Having survived having to field questions on what the Budget might do for pensions, rather than settling back to balmy summer sunsets over golden tinged fields of dreams, we now have the prospect of nearly three years of pensions and IHT discussions.
That there are now people trying to find ways to put back into their pension what they took out in fear of the removal of Tax Free Cash rights shows that not everybody got the message of Lesson 1. Despite 18 years of recent pensions precedents, where any reduction in Tax Free Cash Rights was accompanied by the right to elect to Protect what one already had, this was ignored in the face of manufactured fear of losing your entitlement. If you were lucky, it was the first time you had touched your pensions, you hadn’t ticked the box to waive cooling off rights and the contract allowed for a 30-day cooling off period that you were able to use to reverse a poor decision. If you weren’t, then you could have made a very bad decision.
Moving on from that, the one big change that did come through, as we suggested it would, was a change to pension death benefits, with pension funds being brought into Inheritance Tax on death.
We still have HMRC correcting problems created by the removal of the Lifetime Allowance because Lesson 2 wasn’t heeded. So this time, the Government has taken Lesson 2 to heart and the timeline for changing the position on death is 2025 – consultation, 2026 – legislation, April 2027 – implementation.
So yes, the position is changing; no we do not know exactly how it will all work; yes there is time for things to change and decisions to be made based on knowledge rather than assumptions; so, no, there is no need to be doing something immediately.

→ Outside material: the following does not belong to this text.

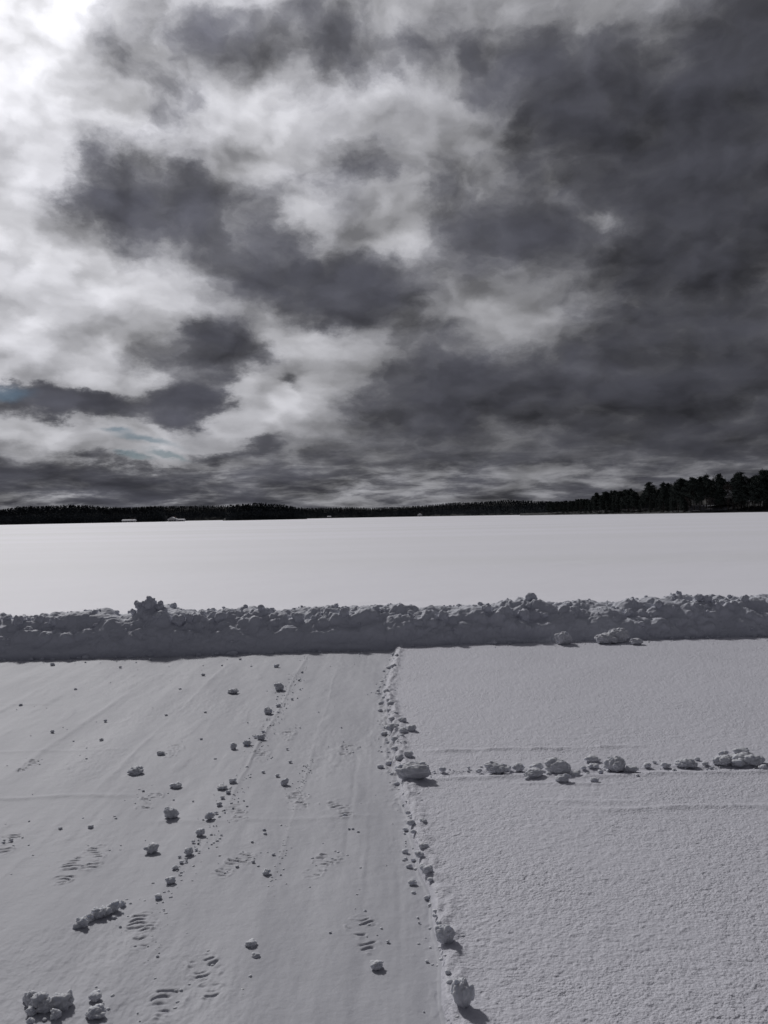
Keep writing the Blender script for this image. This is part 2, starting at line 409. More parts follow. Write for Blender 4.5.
G_left = 'crumbs of snow scattered on the cleared ground'
big_left = [
 (276, 668, 6, 5, 'small pointed clump nearest the bank on the cleared ground, above the larger rounded clump'),
 (279, 691, 11, 10, 'rounded crumbly clump, largest of those at the far end of the middle crumb line'),
 (267, 714, 10, 8, 'crumbly clump just nearer than the large rounded clump on the middle crumb line'),
 (232, 694, 12, 6, 'low wedge shaped flake of snow lying alone left of the far middle clumps'),
 (203, 676, 5, 3, 'tiny flat flake of snow near the bank, left of the wedge shaped flake'),
 (52, 666, 5, 4, 'tiny clump near the foot of the bank at the far left'),
 (247, 746, 10, 7, 'left one of the touching pair of clumps halfway up the middle crumb line'),
 (260, 740, 9, 7, 'right one of the touching pair of clumps halfway up the middle crumb line'),
 (233, 750, 7, 9, 'narrow stacked clump left of the touching pair halfway up the middle crumb line'),
 (160, 756, 9, 6, 'small clump alone behind the long dark clump on the left of the cleared ground'),
 (134, 776, 19, 10, 'long crumbly dark clump on the left half of the cleared ground'),
 (176, 789, 13, 7, 'low flat clump right of the long crumbly dark clump'),
 (284, 786, 9, 9, 'round ball of snow alone between two crumb lines'),
 (170, 819, 17, 13, 'jagged clump with a raised tip beside the middle crumb line'),
 (222, 790, 12, 6, 'flat clump at the top of the curved cluster beside a boot print'),
 (232, 784, 9, 6, 'rounded clump at the upper right of the curved cluster beside a boot print'),
 (209, 820, 10, 9, 'double lobed clump at the lower end of the curved cluster beside a boot print'),
 (199, 836, 10, 8, 'dark clump in the crumb line just nearer than the curved cluster'),
 (151, 854, 16, 11, 'lone dark clump with a peaked left end, left of the crumb line'),
 (188, 856, 10, 9, 'clump in the crumb line right of the lone peaked clump'),
 (170, 885, 11, 8, 'broken clump in the crumb line above the ridged boot print'),
 (158, 900, 8, 6, 'pointed clump at the near end of the crumb line above the ridged boot print'),
 (266, 876, 9, 7, 'small dark clump on the right hand crumb line'),
 (251, 949, 13, 8, 'clump at the near end of the right hand crumb line, larger of two'),
 (256, 959, 10, 6, 'smaller flat clump just nearer than the end clump of the right hand crumb line'),
 (94, 1003, 15, 11, 'squat block of snow at the bottom left, behind the wider block'),
 (93, 1021, 24, 14, 'wide block of snow at the bottom left, in front of the squat block'),
 (29, 1026, 9, 8, 'small ball of snow at the very bottom left, in front of the two lobed clump'),
 (377, 971, 15, 10, 'smooth wedge shaped slab of snow just below a boot print on the cleared ground'),
]
for px, py, w, h, lab in big_left:
    clump(px, py, w, h, lab, rough=.3)
# elongated broken ridge and the big two lobed clump: one thing each
def multi(name, items, label, z=0.0, base=None):
    bx, by = hit(*base, z)
    V, Fc, off2 = [], [], 0
    for i, (px, py, w, h) in enumerate(items):
        x, y = hit(px, py, z); s = y / F
        p, f = lump(w * s, w * s * .85, h * s * .74, 4, 5, int(px * 31 + py), .34)
        p = p + np.array((x - bx, y - by + w * s * .3, 0)); V.append(p); Fc.append(f + off2); off2 += len(p)
    o = link(name, mesh_np(name, np.concatenate(V), np.concatenate(Fc), M_chunk), loc=(bx, by, z + .002))
    return tag(o, label, 'snow clump')
multi('snow_clump', [(80, 930, 15, 14), (88, 924, 12, 12), (96, 921, 17, 14), (104, 918, 14, 12), (112, 914, 15, 14), (122, 908, 7, 9), (113, 920, 6, 4)], 'long broken row shaped clump of crusty snow at the lower left', base=(98, 918))
multi('snow_clump', [(29, 1008, 15, 20), (36, 1012, 24, 22), (46, 1014, 18, 18), (58, 1013, 26, 22), (66, 1008, 14, 20), (25, 1003, 8, 10), (54, 1021, 12, 12), (30, 1017, 12, 10)], 'biggest clump on the cleared ground, two crusty lobes at the bottom left corner', base=(46, 1012))

lab = 'small crumb of snow among the many strewn over the scraped ground left of the step'
small = [(278, 707, 7), (263, 733, 5), (255, 738, 5), (219, 806, 8), (222, 799, 6), (216, 814, 5), (228, 794, 7), (101, 741, 6), (52, 733, 6), (105, 722, 5), (20, 706, 5), (181, 864, 6), (175, 870, 9), (179, 858, 5),
         (198, 834, 5), (193, 843, 5), (273, 856, 5), (250, 978, 5), (157, 958, 5), (122, 915, 5), (264, 831, 5), (60, 830, 6), (11, 842, 6), (3, 844, 5), (90, 829, 8), (358, 833, 4), (349, 830, 4), (215, 760, 4), (201, 740, 4), (277, 777, 6), (290, 763, 5), (287, 750, 4),
         (302, 673, 4), (299, 681, 4), (292, 700, 4), (300, 690, 3), (240, 660, 4), (150, 660, 4), (120, 668, 4), (75, 690, 4), (180, 690, 4), (108, 1011, 5), (112, 998, 6), (102, 1006, 5), (44, 1022, 6), (130, 905, 4), (120, 928, 4), (263, 773, 5), (247, 768, 4),
         (345, 817, 7), (353, 830, 4), (252, 843, 4), (237, 868, 5), (253, 863, 5), (265, 835, 5), (196, 851, 5), (186, 862, 4), (388, 943, 5), (330, 934, 4), (427, 963, 5), (419, 924, 4), (143, 792, 4), (86, 760, 4), (205, 713, 4), (166, 716, 4), (116, 650, 4), (57, 655, 4), (85, 663, 3), (222, 666, 3), (251, 667, 3)]
for px, py, w in small:
    clump(px, py, w * .8, w * .55, lab, group=G_left, lobes=3, rough=.3)

big_right = [
 (413, 781, 38, 21, 'large lens shaped clump at the corner where the step meets the cross row of clumps'),
 (446, 944, 22, 24, 'round ball of snow on the lip of the step near the bottom'),
 (464, 1010, 25, 36, 'tall upright chunk of snow right of the step at the bottom edge of the photo'),
 (498, 774, 28, 14, 'smooth oval clump at the left end of the cross row'),
 (520, 771, 13, 9, 'small clump between the oval clump and the first cluster of the cross row'),
 (538, 771, 15, 10, 'pale rounded clump left of the tallest clump of the cross row'),
 (535, 778, 22, 10, 'flat pale clump lying in front of the pale rounded clump in the cross row'),
 (560, 775, 28, 20, 'tallest clump of the cross row with two blunt tops'),
 (563, 783, 17, 11, 'small peaked clump in front of the tallest clump of the cross row'),
 (576, 777, 13, 7, 'low clump against the right flank of the tallest clump'),
 (593, 763, 18, 8, 'low pale clump behind the cross row left of the leaning clump'),
 (595, 769, 13, 6, 'flat clump just left of the leaning clump in the cross row'),
 (618, 772, 24, 19, 'leaning clump with a high rounded top near the middle of the cross row'),
 (631, 773, 16, 8, 'low clump trailing off the right side of the leaning clump'),
 (595, 783, 10, 6, 'small separate clump lying nearer than the cross row'),
 (667, 768, 12, 6, 'small low clump after the gap in the cross row'),
 (687, 768, 24, 11, 'broad clump, first large one right of the gap in the cross row'),
 (725, 766, 24, 12, 'broad rounded clump with a lump on top in the right part of the cross row'),
 (724, 757, 12, 7, 'small clump resting behind the broad clump near the right edge'),
 (740, 767, 16, 8, 'small clump in front between the broad clump and the last ridge of the cross row'),
 (753, 766, 34, 14, 'long ridge shaped clump at the right end of the cross row'),
 (742, 754, 17, 7, 'small clump standing behind the last ridge of the cross row'),
 (443, 772, 8, 5, 'lone crumb between the large lens shaped clump and the oval clump'),
 (533, 636, 12, 8, 'small round clump at the foot of the bank, left of the lone ball'),
 (564, 641, 16, 13, 'round ball of snow lying at the foot of the bank'),
 (607, 640, 20, 10, 'flattish clump at the foot of the bank, left one of a touching pair'),
 (620, 639, 20, 14, 'rounded clump at the foot of the bank, right one of a touching pair'),
 (638, 641, 11, 6, 'small clump right of the touching pair at the foot of the bank'),
]
for px, py, w, h, lb in big_right:
    foot = py < 645
    if foot: w, h, py = w * 1.25, h * 1.35, py + 4
    clump(px, py, w, h, lb, z=SLAB, rough=.20, lobes=5, depth=.75)
lab = 'small crumb of snow beside the clumps of the cross row on the untouched snow'
for px, py, w in ((648, 768, 8), (655, 764, 5), (706, 766, 7), (698, 761, 6), (584, 770, 6), (549, 776, 6), (509, 770, 6), (610, 760, 5), (601, 774, 6), (675, 772, 5), (765, 770, 9), (527, 780, 5), (588, 776, 5), (735, 758, 6), (480, 772, 5), (638, 777, 4), (469, 769, 4)):
    clump(px, py, w, w * .7, lab, z=SLAB, group='small crumbs along the cross row', lobes=3)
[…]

I cannot stress this last point too much. There is no need to be doing something now. There is certainly no need to be doing something now, that could be difficult to undo, based on what might, or might not, be happening in 2027.
There is so much wrong with this statement that it is difficult to know where to start
Where I am going to start then is that any such statement has to be incorrect, because it is far too soon since the Budget for there to be any data available to show any change in behaviour and any increase in the purchase of annuities. So this can only be based on misinformation.
It may be that it was simply misinterpreting someone suggesting that this might happen, as life policies written in trust are one way of mitigating the impact of IHT on what your beneficiaries get. It might also be listening to someone who has seen an opportunity to sell life policies on the back of the policy change and is starting the sales process early, probably based on earning large amounts of commission for very little work (life and health insurance policies still allow commission payments and they can be very big).
Taking this sort of approach before the consultation on what the rules will look like has even got going would be madness to be frank. One can cancel a life assurance policy and stop paying the premiums. Emotionally this can be difficult after a while because of the “sunk cost” of what you have paid so far, especially if there is no value to be returned as is often the case. Purchasing an annuity however, even if bought for a fixed term rather than lifetime, is not something that can simply be changed when you know what the rules are actually going to be.
As with taking tax free cash out of your pension before the Budget, doing something that could be permanent before you know what is actually going to happen is not sensible. Even more so with something related to Inheritance Tax given that it may be 20, 30 or 40 years before you die and one thing that you can bet on is that the rules will change again.
It is clear that from 2027 pension funds will become subject to Inheritance Tax, even if that might later be reversed by a Government of a different hue. Whether there will be other changes, such as to the taxation of pension funds on death after age 75 to avoid double taxation, is unknown.
So if you have been planning on the basis of using non-pension cash and investments to meet your spending in retirement, rather than drawing from your pension which you would leave to your children, it is worth revisiting your planning and considering whether this will continue to be the best option.
So avoid those who come to you with glib, simple answers such as “many people are buying annuities now and using the income to pay life policies” and instead speak with a proper independent financial planner and plan before you act.
There are a lot of options available and in all of this the one thing not to lose sight of is that the purpose of building pension funds was to support you when you cease work. First and foremost you need to be aware of what you want your retirement to be like, what the cost of that lifestyle will be and what you need to have in order to be able to do this.
There is more to life than dying wealthy and leaving lots of money to the beneficiaries of your estate; there has to be more to life than that otherwise what is the point?